100% with you on decoupling. Some economies have made great strides to integrate, at their peril, into the US economy, in the name of globalisation, headlined by the 51st state outre-manche and their junior "no voting" partners to their geographic left. But not all. There will be demand strains of course, but considering these have already been priced into EUR-denominated exports via a tanking dollar over the past 2-3 years, it's hard to imagine those strains getting worse, especially if you consider the dual economy in the US, that high SES americans act differently than low SES americans, that they exhibit, generally speaking, demand inelasticity for the types of consumer products they tend to buy, and that we are in no risk that the us will figure out how to change its income distribution to an extent where that inelasticity is impact anytime soon. The upper-middles may stop buying Louis Vuitton in increasing measure though as the second and third income deciles in the US get hit by the coming long )I'm thinking Japan-style) recession. Still, markets for those same goods are growing rapidly, in Russia, in the PRC and now, given commodities prices, even sub-saharan Africa.
Imho, we are not going towards a global economic recession so much as we are entering a global economic pivot.

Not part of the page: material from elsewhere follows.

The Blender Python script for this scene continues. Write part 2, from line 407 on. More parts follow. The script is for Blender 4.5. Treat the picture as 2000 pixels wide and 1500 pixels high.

How we position ourselves relative to the shift in economic power, away from North America and towards the developing world (Brazil, Argentina, PRC, India, Viet nam, Sub-saharan Africa) and the commodity producers in the middle east will determine our future economic prosperity.
Personally speaking, as far as France goes, as well as most (but not all, noting Spain, Portugal and Ireland in particular as being at risk) the EA-15 economies, I am not exactly confident, but definitely cautiously optimistic. "C'est un scandale !"
Think Easter Island or Chaco Canyon writ large. A doo run-run-run, a doo run-run
But what happens when there is no where to go? That's the Easter Island scenerio, the one that we are--incredibly, for whatever reason, consciously or unconsciously--striving with all our effort to bring about.
It is now the most likely--though far from sure!
there may have been some people who got off in the last canoes
THERE is the makings of a story. They would have been adventuring into the (for them) unknown. Say, a team of dolphin hunters out on the ocean thinks about what they are going back to, and what is bound to happen, how their catch is really not going to make any difference . . . and decide not to return . . . Brings to mind Kim Stanley Robinson's "Icehenge."